UFC likely wants a slice of this for itself. Beer has long been a part of UFC - Anheuser-Busch InBev's Bud Light started sponsoring fights more than a decade ago and was replaced in the US by Constellation Brands' Modelo Especial last year. But, spirits have until now has largely stayed away. That's a surprise, as UFC audience demographics fit with spirits companies looking to capture young males who make up the bulk of MMA's audience. And, as with other sports, there's no issue with age-gating. To put it in perhaps overly-simple terms, if you're old enough to watch two men (or women) smash each other in the face, then you're probably old enough to drink.

However, the success of McGregor's Proper No. Twelve, and the success of UFC itself, should act as a lesson for the spirits industry increasingly looking to profit from celebrity attachments.

As Proper No. Twelve proved, if you put the right name on the right product (and dowse it in the correct dosage of heritage and authenticity), you have the ingredients for a major hit. Diageo tried it - with qualified success - with David Beckham and Haig Club, and again with the reportedly US$1bn acquisition of George Clooney's Casamigos Tequila.

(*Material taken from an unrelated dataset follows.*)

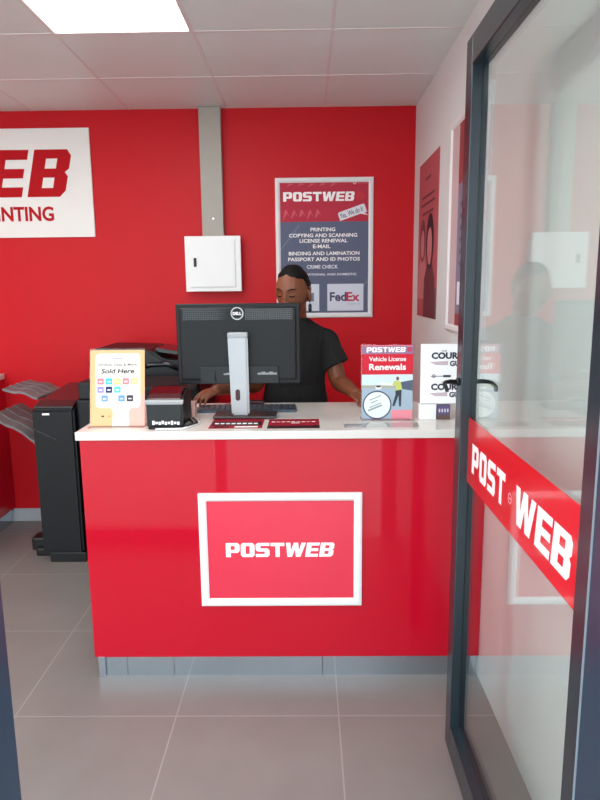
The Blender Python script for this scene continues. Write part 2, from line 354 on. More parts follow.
# sticker band on the pane; U runs towards the camera so it reads from the room
a = Art((0.4898, DY1 - SWF, 0.960), (0, -1, 0), (0, 0, 1)); LWD = DY1 - SWF - DY0 - SWN
a.slab(0, LWD, 0, 0.203, 0.0006, STICKER)
a.logo('POST', 0.055, 0.375, 0.045, 0.134, LETTER_WHITE, 2, 0, 0, 0.16)
a.ring(0.415, 0.085, 0.010, 0.014, PALE_RED, 2); a.rect(0.408, 0.424, 0.083, 0.087, PALE_RED, 2)
a.logo('WEB', 0.448, 0.775, 0.04, 0.134, LETTER_WHITE, 2, 0.12, 0, 0.1)
a.build('sticker', glass)
for nm, side in (('handle', -1), ('handle', 1)):
    b = new(); x = DX0 if side < 0 else DX1; e = x + side * 0.048
    cyl(b, (x, 1.945, 1.266), (x + side * 0.006, 1.945, 1.266), 0.012)
    tube(b, [(x, 1.945, 1.266), (x + side * 0.025, 1.944, 1.267), (x + side * 0.042, 1.935, 1.266), (e, 1.92, 1.264), (e + side * 0.002, 1.89, 1.259), (e + side * 0.001, 1.882, 1.254), (e, 1.880, 1.245)], [0.007, 0.007, 0.0065, 0.006, 0.006, 0.006, 0.005], 12)
    obj('handle', b, BLACK, door, True)
b = new(); cyl(b, (0.487, DY0 + 0.03, 0.0), (0.487, DY0 + 0.03, 0.013), 0.012); obj('pivot', b, STEEL, door, True)

# ================================================================== THE RECEPTION COUNTER
CF, CB, CL, CR = 2.354, 2.945, -0.869, W - 0.003
cnt = thing('reception_counter', 'glossy red reception counter with white worktop in the middle of the shop', 'counter', (-0.1, 2.65, 0))
b = new(); box(b, CL, CR, CF, CF + 0.02, 0.093, 0.994, 0.001); obj('front_panel', b, RED_LAM, cnt)
b = new(); box(b, CL, CL + 0.02, CF + 0.021, CB - 0.05, 0.093, 0.994, 0.001); obj('side_panel', b, RED_LAM, cnt)
b = new(); box(b, CL + 0.02, CR, CB - 0.30, CB - 0.28, 0.02, 0.994, 0.001); obj('back_panel', b, RED_LAM, cnt)
b = new(); box(b, CL - 0.012, CR, CF - 0.012, CB, 0.994, 1.026, 0.003); obj('worktop', b, WORKTOP, cnt)
b = new()
for q in ((-0.84, -0.745), (-0.743, -0.555), (-0.553, 0.05), (0.052, CR)): box(b, q[0], q[1], CF + 0.018, CF + 0.032, 0.0, 0.093)
obj('kickboard', b, KICK, cnt)
for x in (-0.845, CR - 0.02):
    b = new(); box(b, x - 0.014, x + 0.014, CF + 0.004, CF + 0.017, 0, 0.093, 0.003); obj('leg', b, STEEL, cnt)

# framed logo board on the counter front
fb = thing('framed_sign', 'silver framed red logo sign on the front of the counter', 'sign', (-0.11, CF, 0.319))
b = new(); merge(b, frame_bm((-0.425, CF - 0.0005, 0.319), *XZ, 0.63, 0.463, 0.031, 0.016)); obj('frame', b, ALU, fb)
SGN = mat('satin red poster', (216, 48, 72), 0.3, var=0.08, scale=3, bump=0.25, bscale=5)
a = Art((-0.40, CF - 0.0065, 0.344), *XZ); a.slab(0, 0.58, 0, 0.413, 0.004, SGN)
a.logo('POSTWEB', 0.076, 0.492, 0.178, 0.236, LETTER_WHITE, 2, 0.16, 4, 0.09)
a.build('poster', fb)

# left service counter at the back wall
sc = thing('side_counter', 'dark red counter with white top at the left edge against the back wall', 'counter', (-2.3, 3.7, 0))
b = new(); box(b, -2.62, -2.0, 3.25, 4.14, 0.10, 0.985, 0.002); obj('body', b, RED_LAM, sc)
b = new(); box(b, -2.64, -1.993, 3.23, 4.145, 0.985, 1.02, 0.003); obj('worktop', b, WORKTOP, sc)
b = new(); box(b, -2.60, -2.015, 3.30, 4.13, 0.0, 0.10, 0.002); obj('kickboard', b, KICK, sc)

# ================================================================== ON THE BACK WALL
sg = thing('shop_sign', 'large white sign with red letters on the red back wall', 'sign', (-2.3, D, 1.885))
a = Art((-3.5, D - 0.014, 1.887), *XZ); SW = 3.5 - 1.335
a.slab(0, SW, 0, 0.652, 0.013, SIGN_WHITE)
# letters stand proud of the board by a couple of millimetres
a.step = 0.001
a.logo('POSTWEB', 0.10, SW - 0.175, 0.245, 0.527, LETTER_RED, 2, 0.28, 4, 0.15)
a.text('PRINTING', SW - 0.73, SW - 0.252, 0.098, 0.188, LETTER_RED, 2, 0.03)
a.build('board', sg)

tr = obj('cable_trunking', (lambda t: (box(t, -0.649, -0.516, D - 0.055, D, 1.84, CH - 0.003, 0.003), t)[1])(new()), GREY_TRUNK)
tag(tr, 'grey vertical cable trunking between ceiling and electrical box', 'trunking')
b = new(); cyl(b, (-0.578, D - 0.0565, 1.985), (-0.578, D - 0.054, 1.985), 0.005); obj('screw', b, STEEL, tr)
eb = thing('electrical_box', 'white metal electrical box on the back wall under grey trunking', 'box', (-0.594, D, 1.54))
b = new(); box(b, -0.756, -0.415, D - 0.075, D - 0.0005, 1.54, 1.838, 0.003)
# the trunking enters behind the flange
box(b, -0.759, -0.410, D - 0.083, D - 0.072, 1.538, 1.878, 0.003); obj('housing', b, WHITE_STEEL, eb)
b = new(); box(b, -0.728, -0.445, D - 0.091, D - 0.0835, 1.565, 1.852, 0.003); dr = obj('door', b, WHITE_STEEL, eb)
b = new(); box(b, -0.704, -0.686, D - 0.096, D - 0.0912, 1.69, 1.745, 0.003); obj('latch', b, BLACK, dr)

pf = thing('framed_poster', 'white framed grey and red services poster on the back wall behind the woman', 'poster', (0.11, D, 1.365))
PW, PH = 0.614, 0.864
b = new(); merge(b, frame_bm((-0.193, D - 0.0005, 1.365), *XZ, PW, PH, 0.030, 0.016)); obj('frame', b, ALU, pf)
NAVY = ink('slate', (98, 104, 128)); PINKB = ink('band red', (188, 52, 72)); PINKD = ink('band swirl', (206, 92, 104)); PALE = ink('pale', (226, 228, 236)); SLATE2 = ink('slate light', (116, 122, 144))
iw, ih = PW - 0.05, PH - 0.05
a = Art((-0.193 + 0.025, D - 0.007, 1.39), *XZ); a.slab(0, iw, 0, ih, 0.004, NAVY)
X = lambda c: (c - 80) / 383 * iw
Y = lambda c: (660 - c) / 565 * ih
a.rect(0, iw, Y(262), ih, PINKB, 1)
for k in range(5):
    a.poly([(X(95 + 34 * k), Y(258 - 9 * (k % 3))), (X(102 + 34 * k), Y(214 + 6 * (k % 2))), (X(110 + 34 * k), Y(210)), (X(122 + 34 * k), Y(240)), (X(112 + 34 * k), Y(226)), (X(104 + 34 * k), Y(240))], PINKD, 2)
    a.poly([(X(110 + 46 * k), Y(118 - 4 * (k % 2))), (X(124 + 46 * k), Y(100)), (X(142 + 46 * k), Y(104)), (X(128 + 46 * k), Y(108))], PINKD, 2)
for k in range(4): a.ring(X(400 + 16 * k), Y(100), 0.006, 0.010, PALE if k == 0 else PINKD, 2, 16)
a.logo('POSTWEB', X(97), X(396), Y(176), Y(137), LETTER_WHITE, 3, 0.14, 4, 0.1)
a.ring(X(424), Y(155), 0.014, 0.024, ink('logo red', (206, 60, 70)), 3); a.rect(X(412), X(438), Y(158), Y(152), ink('logo red', (206, 60, 70)), 4)
# speech bubble
ang = R(19); cx, cy = X(391), Y(226)
rot = lambda u, v: (cx + u * math.cos(ang) - v * math.sin(ang), cy + u * math.sin(ang) + v * math.cos(ang))
a.poly([rot(u, v) for u, v in ((-.088, -.022), (.06, -.022), (.088, -.024), (.088, .024), (.08, .03), (-.08, .03), (-.088, .022))], PALE, 4)
a.poly([rot(u, v) for u, v in ((.045, -.022), (.07, -.022), (.088, -.045))], PALE, 4)
a.text('Yes, We do it', *[cx - .07, cx + .08], *[cy - .042, cy - .005], ink('bubble ink', (70, 66, 84)), 5, 0.01, 0.2, ang)
for t, y, xa, xb in (('PRINTING', 295, 212, 318), ('COPYING AND SCANNING', 320, 120, 412), ('LICENSE RENEWAL', 343, 165, 370), ('E-MAIL', 367, 222, 297), ('BINDING AND LAMINATION', 397, 118, 422), ('PASSPORT AND ID PHOTOS', 422, 115, 424), ('CRIME CHECK', 455, 195, 330), ('INTERNATIONAL AND DOMESTIC', 488, 140, 410)):
    hh = 8 if y != 488 else 5
    a.text(t, X(xa), X(xb), Y(y + hh), Y(y - hh), PALE if y > 440 else LETTER_WHITE, 3, 0.022)
a.poly([(0, Y(380)), (X(160), Y(275)), (X(168), Y(275)), (0, Y(392))], SLATE2, 2)
a.poly([(X(400), Y(600)), (iw, Y(500)), (iw, Y(512)), (X(412), Y(604))], SLATE2, 2)
for xa, xb in ((95, 248), (283, 440)): a.rect(X(xa), X(xb), Y(648), Y(530), ink('card', (214, 220, 234)), 3)
a.text('Fed', X(294), X(366), Y(606), Y(566), ink('purple grey', (86, 80, 112)), 4, 0.03); a.text('Ex', X(366), X(424), Y(606), Y(566), ink('courier red', (196, 62, 84)), 4, 0.03)
a.text('Express', X(374), X(428), Y(624), Y(613), ink('pale grey ink', (170, 176, 190)), 4)
a.rect(X(120), X(225), Y(606), Y(568), ink('card slate', (120, 128, 150)), 4)
a.build('poster', pf)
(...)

The trend for celebrity endorsements of spirits that started with musicians in vodka is now firmly entrenched in more premium categories. Last year, director Steven Soderburgh ramped up global distribution of his Singani 63 South American spirit, while Sex and the City star Chris Noth bought into ultra-premium Ambhar Tequila. Brown spirits are now as likely to build a brand on the back of an actor or sports personality as on a long-dead distiller from the American south.

There's danger in this approach, however, which is where UFC's lessons come in. The promoter's audience grew massively on the back of fights featuring a handful of well-known fighters; McGregor himself, and also Ronda Rousey, who became a global name after her string of lightning-quick knock-downs in the female division. But, Rousey's star fell quickly after she was beaten for a second time at the end of 2016. Meanwhile, McGregor has had a strained relationship with UFC ever since he decided to fight boxer Floyd Mayweather in a mixed-code fight in 2017. In October last year, a month after he launched his whiskey, he was soundly defeated by Khabib Nurmagomedov.

Bereft of major stars, viewing figures for UFC have fallen.

Similarly, a spirits brand backed by a current famous face leans heavily on his or her fame. Today, more than ever, that equity can disappear fast. Those long-dead brown spirits names may have been bootleggers (or even actual pirates) in their time. But, at least brand owners can be sure they won't turn up on Entertainment Tonight on sexual misconduct charges.

Of course, the rise and fall of a star's power is less of a worry for UFC - indeed, that's the very nature of combat sport. When one champion is sent to the canvas, there's always another waiting to take their place.

UFC will hope its revolving stable will help keep it fresh for the fight in the combative premium spirits arena.